Leaving behind stress, responsibility and many outstanding warrants, the Phoenix Hash contingent made their way toward the border with the hopes of finding the infamous "Lady in Red" in Bisbee. After several near death experiences and the sacrifice of one of Alvin's Chipmunks (I believe it was Theodore) just prior to their movie release, the Phoenix Hash was thrust upon the National Hall of Debauchery known as the Lingerie pub crawl. Some undressed in pee soaked bathrooms, others chose to let it all hang out in the parking lot. The beauty was seen early as thongs clung to forest-like asses and package hair. The show was soon stolen by Milkman and his Utters (real utters). Mount n' Spread tried relentlessly to get milk out of them but nothing came. Luckily Penis Colada (his plowing partner) used it as a turn on and they returned to their room early. The crawl went through Hotel lobbies, Biker bars, sports? bars, and then came to an American Legion. With Batman like perfect timing, most of Phoenix arrived at the specific moment that a pipe burst in a 100 lb woman and spewed 27 gallons of vomit all over the floor. They were, of course, used to that kind of reaction, from women but not when there wasn't a package check with Luuuger cumming near. However, being hashers, they stayed, ignored the smell, and kept right on drinkin'. The final stop possessed excellent beer flow and the best karaoke that side of the bar. Those that were not singing were so confused they thought they decided to take part in a lip stick
sucking competition. The rules were that you had to have never met that person before and the lipstick had to be completely sucked off the other person's face. Phoenix was able to represent WELL. Of course leading the charge was Milkman and Penis Colada "fresh" from their latest orgasm. Minutes later they ran away again screaming something about a Hot Pocket. As the night progressed many offers were made. Those for old time sake, for hotel's sake, for safe guy
sake, and for Twisted Sister's sake were rejected (Kinda). Others that involved Dominatrix, whips, probes, and back seats were thought about, considered, and finally laid back and accepted. Massive bruises and chapped/cracked "lips" set the precedent for the events to cum.

As Saturday arrived an echo was heard all through the valley as all hashers let out a collective "Who the fuck are you!!?" Followed by a "What the fuck did we do last night?" and finally B-Flat and Victor-Victoria with their collective "Why the hell does my ass hurt?"

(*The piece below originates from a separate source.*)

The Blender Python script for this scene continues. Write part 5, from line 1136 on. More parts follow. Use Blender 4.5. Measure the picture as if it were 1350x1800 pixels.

The beautiful red dresses were out in force. "Just" Rod was truly embarrassed as someone must have gone to the same Prada designer and made 2 identical dresses. A "sword" fight broke out and after a fierce battle it was deemed a draw and both were allowed to wear their dresses. The trail ran up steep hills and staircases. The problem "as usual" was that it never seemed to go down for long enough. Right when the hashers were starting to enjoy it, it would give up and start to feel like work again. Upon arrival to the first beer check who was to be found but Milkman with a finger and a thumb
inserted to help Penis Colada up the stairs. It worked out fine as he was able to give her a mustache when they reached the top. Trail continued down the highway to a steep, slippery, rock filled, desert death trap drainage ditch. Feeling like semen the hash then went through a huge shaft under the highway and were soon squirting out the other end. The second beer check brought about drunken hashers tipping over into bushes and Barbie Twins showing their racks to all. The short trail that remained took us back to the scene of Friday's lake o' regurge. The smell was finally gone but was quickly reloaded with the sweet stank of sweaty rayon. Upon arrival they found The Lady in Red had made a wonderful oriental dinner buffet. Seconds before circle whom did the hashers see running out ripping their clothes off again...you guessed it, Milkman and Penis Colada this time yelling something about peanut better and a cow pasture. The short 4 hour circle gave us new songs for Victor Victoria, a, Rich, Young, Dumb, Nymphomaniac, and a birthday wish for UPMS and, of
course, Happy Birthday Fuck You!!!. Both had double duty as they both went to the equivalent of a division III high school…nebraska and deservedly got a down down for that too. In and ironic twist Is It In Yet won a date rape kit which would have cum in handy for him on Friday...actually, he didn't need it. The hash went in peace and cleared out for the legion to hose it down once again.

Sunday brought upon the Hangover Hash in Tombstone which was sponsored by RA the sun god who gave the hash a profound FUCK YOU, you are all burning today. Chalk talk was nothing more than a severe warning to stay on trail or you might get shot…seriously. Is It In Yet lead everyone in Father Bermingham in order to start the beer sweats and they were ready to go. The short trail went by a lot of horse shit and broken concrete roads. The hares were within feet of
being caught but luckily made it to the beer first. Circle required one more Song for UPMS and Happy Birthday Fuck You!!! Once the beer was gone the hash went to an on after at a fly bar. No, not fly as in cool, fly as in countless insects and no A/C. The beer was good and the pigeon (chicken) was excellent. The weekend ended in a teary eyed road rules goodbye and wishes to cum again next year.